- [TO BE DONE]
Give the data a second time, exactly and in full.

## Begin DATA SECTION

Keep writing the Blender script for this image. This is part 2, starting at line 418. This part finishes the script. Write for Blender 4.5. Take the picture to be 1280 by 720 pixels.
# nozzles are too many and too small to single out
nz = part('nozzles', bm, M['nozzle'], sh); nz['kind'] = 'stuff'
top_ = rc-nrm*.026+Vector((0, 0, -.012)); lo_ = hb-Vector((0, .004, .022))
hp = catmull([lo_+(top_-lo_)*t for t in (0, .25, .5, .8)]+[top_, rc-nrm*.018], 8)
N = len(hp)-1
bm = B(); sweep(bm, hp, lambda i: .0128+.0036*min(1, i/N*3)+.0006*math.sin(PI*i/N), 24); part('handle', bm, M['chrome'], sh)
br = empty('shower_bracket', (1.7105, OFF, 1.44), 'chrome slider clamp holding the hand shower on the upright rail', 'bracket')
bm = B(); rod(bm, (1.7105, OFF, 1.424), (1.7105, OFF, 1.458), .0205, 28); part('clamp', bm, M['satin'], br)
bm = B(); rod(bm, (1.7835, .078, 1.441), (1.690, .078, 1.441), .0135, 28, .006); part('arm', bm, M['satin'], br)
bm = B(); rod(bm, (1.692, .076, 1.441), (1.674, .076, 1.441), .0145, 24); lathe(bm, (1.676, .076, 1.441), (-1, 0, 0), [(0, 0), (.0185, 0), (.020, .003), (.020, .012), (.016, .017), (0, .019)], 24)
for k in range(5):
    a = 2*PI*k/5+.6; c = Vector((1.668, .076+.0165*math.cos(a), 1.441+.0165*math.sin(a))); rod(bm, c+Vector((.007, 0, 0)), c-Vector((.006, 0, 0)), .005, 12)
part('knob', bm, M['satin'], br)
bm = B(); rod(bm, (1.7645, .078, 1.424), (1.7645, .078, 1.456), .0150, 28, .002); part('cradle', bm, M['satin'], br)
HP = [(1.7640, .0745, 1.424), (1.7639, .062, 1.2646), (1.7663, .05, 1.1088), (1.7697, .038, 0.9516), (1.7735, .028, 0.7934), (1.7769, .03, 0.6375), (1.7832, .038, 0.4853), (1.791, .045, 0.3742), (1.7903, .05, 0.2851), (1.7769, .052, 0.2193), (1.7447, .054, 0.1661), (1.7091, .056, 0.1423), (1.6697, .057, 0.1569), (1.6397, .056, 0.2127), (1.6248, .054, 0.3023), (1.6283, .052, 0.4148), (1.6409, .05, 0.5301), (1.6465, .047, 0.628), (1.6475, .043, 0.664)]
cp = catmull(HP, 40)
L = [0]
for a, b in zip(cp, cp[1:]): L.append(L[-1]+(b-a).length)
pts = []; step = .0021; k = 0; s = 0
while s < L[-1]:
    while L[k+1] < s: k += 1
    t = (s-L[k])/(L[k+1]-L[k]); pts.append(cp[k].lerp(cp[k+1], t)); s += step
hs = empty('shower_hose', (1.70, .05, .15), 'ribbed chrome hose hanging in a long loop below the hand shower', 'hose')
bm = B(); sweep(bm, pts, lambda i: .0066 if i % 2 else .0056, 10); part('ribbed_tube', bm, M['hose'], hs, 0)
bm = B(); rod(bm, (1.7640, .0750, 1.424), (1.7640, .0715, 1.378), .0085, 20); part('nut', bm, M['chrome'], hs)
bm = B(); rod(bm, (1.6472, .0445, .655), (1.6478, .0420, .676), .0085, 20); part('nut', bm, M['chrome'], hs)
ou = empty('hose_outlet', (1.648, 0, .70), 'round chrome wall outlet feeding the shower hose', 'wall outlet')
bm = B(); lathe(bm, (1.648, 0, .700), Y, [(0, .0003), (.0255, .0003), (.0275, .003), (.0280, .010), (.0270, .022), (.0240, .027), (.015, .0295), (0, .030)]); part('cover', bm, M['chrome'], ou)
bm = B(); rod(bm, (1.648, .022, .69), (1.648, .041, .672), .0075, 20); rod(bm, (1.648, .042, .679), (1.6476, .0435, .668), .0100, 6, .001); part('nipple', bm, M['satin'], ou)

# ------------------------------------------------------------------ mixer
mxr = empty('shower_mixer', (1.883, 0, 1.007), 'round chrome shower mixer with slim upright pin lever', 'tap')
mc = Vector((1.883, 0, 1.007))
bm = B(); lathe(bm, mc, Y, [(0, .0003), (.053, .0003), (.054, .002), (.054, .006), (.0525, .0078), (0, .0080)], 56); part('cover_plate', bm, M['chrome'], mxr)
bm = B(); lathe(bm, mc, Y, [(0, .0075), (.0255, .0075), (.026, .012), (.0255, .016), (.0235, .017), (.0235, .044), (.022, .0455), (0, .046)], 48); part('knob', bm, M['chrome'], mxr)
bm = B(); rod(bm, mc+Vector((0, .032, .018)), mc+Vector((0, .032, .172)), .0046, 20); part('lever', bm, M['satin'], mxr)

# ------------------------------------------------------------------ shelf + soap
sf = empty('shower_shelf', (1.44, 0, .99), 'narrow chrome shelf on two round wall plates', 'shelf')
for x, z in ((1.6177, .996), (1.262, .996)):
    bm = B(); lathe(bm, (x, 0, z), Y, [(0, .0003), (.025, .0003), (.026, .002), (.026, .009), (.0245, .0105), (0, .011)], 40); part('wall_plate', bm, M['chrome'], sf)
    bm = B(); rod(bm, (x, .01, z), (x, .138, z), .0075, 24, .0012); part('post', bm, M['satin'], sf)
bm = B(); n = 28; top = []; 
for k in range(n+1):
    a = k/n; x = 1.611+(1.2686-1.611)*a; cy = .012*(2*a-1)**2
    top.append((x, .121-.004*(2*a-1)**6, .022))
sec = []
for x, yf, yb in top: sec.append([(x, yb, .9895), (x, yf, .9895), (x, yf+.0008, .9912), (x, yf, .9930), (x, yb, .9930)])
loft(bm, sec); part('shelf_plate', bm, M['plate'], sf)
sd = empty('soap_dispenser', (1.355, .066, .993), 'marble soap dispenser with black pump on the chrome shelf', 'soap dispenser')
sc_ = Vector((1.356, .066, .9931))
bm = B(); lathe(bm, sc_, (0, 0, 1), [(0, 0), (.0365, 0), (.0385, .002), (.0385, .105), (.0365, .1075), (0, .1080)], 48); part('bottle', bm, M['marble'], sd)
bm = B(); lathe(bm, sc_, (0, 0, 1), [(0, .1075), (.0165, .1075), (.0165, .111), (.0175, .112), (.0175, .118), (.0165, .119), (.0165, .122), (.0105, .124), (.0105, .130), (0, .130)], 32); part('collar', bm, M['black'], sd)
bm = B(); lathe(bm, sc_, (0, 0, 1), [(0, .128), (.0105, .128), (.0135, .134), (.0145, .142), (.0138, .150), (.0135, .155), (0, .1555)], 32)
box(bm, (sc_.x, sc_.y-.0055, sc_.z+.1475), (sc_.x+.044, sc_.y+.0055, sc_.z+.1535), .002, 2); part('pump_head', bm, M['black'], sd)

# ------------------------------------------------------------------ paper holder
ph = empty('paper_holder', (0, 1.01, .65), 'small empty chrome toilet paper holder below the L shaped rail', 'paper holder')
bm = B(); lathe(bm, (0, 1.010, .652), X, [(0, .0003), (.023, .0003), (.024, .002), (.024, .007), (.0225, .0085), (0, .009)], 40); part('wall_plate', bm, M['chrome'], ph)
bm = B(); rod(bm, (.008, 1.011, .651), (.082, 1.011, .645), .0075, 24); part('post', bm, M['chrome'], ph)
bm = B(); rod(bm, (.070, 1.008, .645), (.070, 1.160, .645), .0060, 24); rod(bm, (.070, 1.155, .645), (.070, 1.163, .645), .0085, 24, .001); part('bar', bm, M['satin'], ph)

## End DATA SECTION

- [REPLY TO THE TASK]
Keep writing the Blender script for this image. This is part 2, starting at line 418. This part finishes the script. Write for Blender 4.5. Take the picture to be 1280 by 720 pixels.
# nozzles are too many and too small to single out
nz = part('nozzles', bm, M['nozzle'], sh); nz['kind'] = 'stuff'
top_ = rc-nrm*.026+Vector((0, 0, -.012)); lo_ = hb-Vector((0, .004, .022))
hp = catmull([lo_+(top_-lo_)*t for t in (0, .25, .5, .8)]+[top_, rc-nrm*.018], 8)
N = len(hp)-1
bm = B(); sweep(bm, hp, lambda i: .0128+.0036*min(1, i/N*3)+.0006*math.sin(PI*i/N), 24); part('handle', bm, M['chrome'], sh)
br = empty('shower_bracket', (1.7105, OFF, 1.44), 'chrome slider clamp holding the hand shower on the upright rail', 'bracket')
bm = B(); rod(bm, (1.7105, OFF, 1.424), (1.7105, OFF, 1.458), .0205, 28); part('clamp', bm, M['satin'], br)
bm = B(); rod(bm, (1.7835, .078, 1.441), (1.690, .078, 1.441), .0135, 28, .006); part('arm', bm, M['satin'], br)
bm = B(); rod(bm, (1.692, .076, 1.441), (1.674, .076, 1.441), .0145, 24); lathe(bm, (1.676, .076, 1.441), (-1, 0, 0), [(0, 0), (.0185, 0), (.020, .003), (.020, .012), (.016, .017), (0, .019)], 24)
for k in range(5):
    a = 2*PI*k/5+.6; c = Vector((1.668, .076+.0165*math.cos(a), 1.441+.0165*math.sin(a))); rod(bm, c+Vector((.007, 0, 0)), c-Vector((.006, 0, 0)), .005, 12)
part('knob', bm, M['satin'], br)
bm = B(); rod(bm, (1.7645, .078, 1.424), (1.7645, .078, 1.456), .0150, 28, .002); part('cradle', bm, M['satin'], br)
HP = [(1.7640, .0745, 1.424), (1.7639, .062, 1.2646), (1.7663, .05, 1.1088), (1.7697, .038, 0.9516), (1.7735, .028, 0.7934), (1.7769, .03, 0.6375), (1.7832, .038, 0.4853), (1.791, .045, 0.3742), (1.7903, .05, 0.2851), (1.7769, .052, 0.2193), (1.7447, .054, 0.1661), (1.7091, .056, 0.1423), (1.6697, .057, 0.1569), (1.6397, .056, 0.2127), (1.6248, .054, 0.3023), (1.6283, .052, 0.4148), (1.6409, .05, 0.5301), (1.6465, .047, 0.628), (1.6475, .043, 0.664)]
cp = catmull(HP, 40)
L = [0]
for a, b in zip(cp, cp[1:]): L.append(L[-1]+(b-a).length)
pts = []; step = .0021; k = 0; s = 0
while s < L[-1]:
    while L[k+1] < s: k += 1
    t = (s-L[k])/(L[k+1]-L[k]); pts.append(cp[k].lerp(cp[k+1], t)); s += step
hs = empty('shower_hose', (1.70, .05, .15), 'ribbed chrome hose hanging in a long loop below the hand shower', 'hose')
bm = B(); sweep(bm, pts, lambda i: .0066 if i % 2 else .0056, 10); part('ribbed_tube', bm, M['hose'], hs, 0)
bm = B(); rod(bm, (1.7640, .0750, 1.424), (1.7640, .0715, 1.378), .0085, 20); part('nut', bm, M['chrome'], hs)
bm = B(); rod(bm, (1.6472, .0445, .655), (1.6478, .0420, .676), .0085, 20); part('nut', bm, M['chrome'], hs)
ou = empty('hose_outlet', (1.648, 0, .70), 'round chrome wall outlet feeding the shower hose', 'wall outlet')
bm = B(); lathe(bm, (1.648, 0, .700), Y, [(0, .0003), (.0255, .0003), (.0275, .003), (.0280, .010), (.0270, .022), (.0240, .027), (.015, .0295), (0, .030)]); part('cover', bm, M['chrome'], ou)
bm = B(); rod(bm, (1.648, .022, .69), (1.648, .041, .672), .0075, 20); rod(bm, (1.648, .042, .679), (1.6476, .0435, .668), .0100, 6, .001); part('nipple', bm, M['satin'], ou)

# ------------------------------------------------------------------ mixer
mxr = empty('shower_mixer', (1.883, 0, 1.007), 'round chrome shower mixer with slim upright pin lever', 'tap')
mc = Vector((1.883, 0, 1.007))
bm = B(); lathe(bm, mc, Y, [(0, .0003), (.053, .0003), (.054, .002), (.054, .006), (.0525, .0078), (0, .0080)], 56); part('cover_plate', bm, M['chrome'], mxr)
bm = B(); lathe(bm, mc, Y, [(0, .0075), (.0255, .0075), (.026, .012), (.0255, .016), (.0235, .017), (.0235, .044), (.022, .0455), (0, .046)], 48); part('knob', bm, M['chrome'], mxr)
bm = B(); rod(bm, mc+Vector((0, .032, .018)), mc+Vector((0, .032, .172)), .0046, 20); part('lever', bm, M['satin'], mxr)

# ------------------------------------------------------------------ shelf + soap
sf = empty('shower_shelf', (1.44, 0, .99), 'narrow chrome shelf on two round wall plates', 'shelf')
for x, z in ((1.6177, .996), (1.262, .996)):
    bm = B(); lathe(bm, (x, 0, z), Y, [(0, .0003), (.025, .0003), (.026, .002), (.026, .009), (.0245, .0105), (0, .011)], 40); part('wall_plate', bm, M['chrome'], sf)
    bm = B(); rod(bm, (x, .01, z), (x, .138, z), .0075, 24, .0012); part('post', bm, M['satin'], sf)
bm = B(); n = 28; top = []; 
for k in range(n+1):
    a = k/n; x = 1.611+(1.2686-1.611)*a; cy = .012*(2*a-1)**2
    top.append((x, .121-.004*(2*a-1)**6, .022))
sec = []
for x, yf, yb in top: sec.append([(x, yb, .9895), (x, yf, .9895), (x, yf+.0008, .9912), (x, yf, .9930), (x, yb, .9930)])
loft(bm, sec); part('shelf_plate', bm, M['plate'], sf)
sd = empty('soap_dispenser', (1.355, .066, .993), 'marble soap dispenser with black pump on the chrome shelf', 'soap dispenser')
sc_ = Vector((1.356, .066, .9931))
bm = B(); lathe(bm, sc_, (0, 0, 1), [(0, 0), (.0365, 0), (.0385, .002), (.0385, .105), (.0365, .1075), (0, .1080)], 48); part('bottle', bm, M['marble'], sd)
bm = B(); lathe(bm, sc_, (0, 0, 1), [(0, .1075), (.0165, .1075), (.0165, .111), (.0175, .112), (.0175, .118), (.0165, .119), (.0165, .122), (.0105, .124), (.0105, .130), (0, .130)], 32); part('collar', bm, M['black'], sd)
bm = B(); lathe(bm, sc_, (0, 0, 1), [(0, .128), (.0105, .128), (.0135, .134), (.0145, .142), (.0138, .150), (.0135, .155), (0, .1555)], 32)
box(bm, (sc_.x, sc_.y-.0055, sc_.z+.1475), (sc_.x+.044, sc_.y+.0055, sc_.z+.1535), .002, 2); part('pump_head', bm, M['black'], sd)

# ------------------------------------------------------------------ paper holder
ph = empty('paper_holder', (0, 1.01, .65), 'small empty chrome toilet paper holder below the L shaped rail', 'paper holder')
bm = B(); lathe(bm, (0, 1.010, .652), X, [(0, .0003), (.023, .0003), (.024, .002), (.024, .007), (.0225, .0085), (0, .009)], 40); part('wall_plate', bm, M['chrome'], ph)
bm = B(); rod(bm, (.008, 1.011, .651), (.082, 1.011, .645), .0075, 24); part('post', bm, M['chrome'], ph)
bm = B(); rod(bm, (.070, 1.008, .645), (.070, 1.160, .645), .0060, 24); rod(bm, (.070, 1.155, .645), (.070, 1.163, .645), .0085, 24, .001); part('bar', bm, M['satin'], ph)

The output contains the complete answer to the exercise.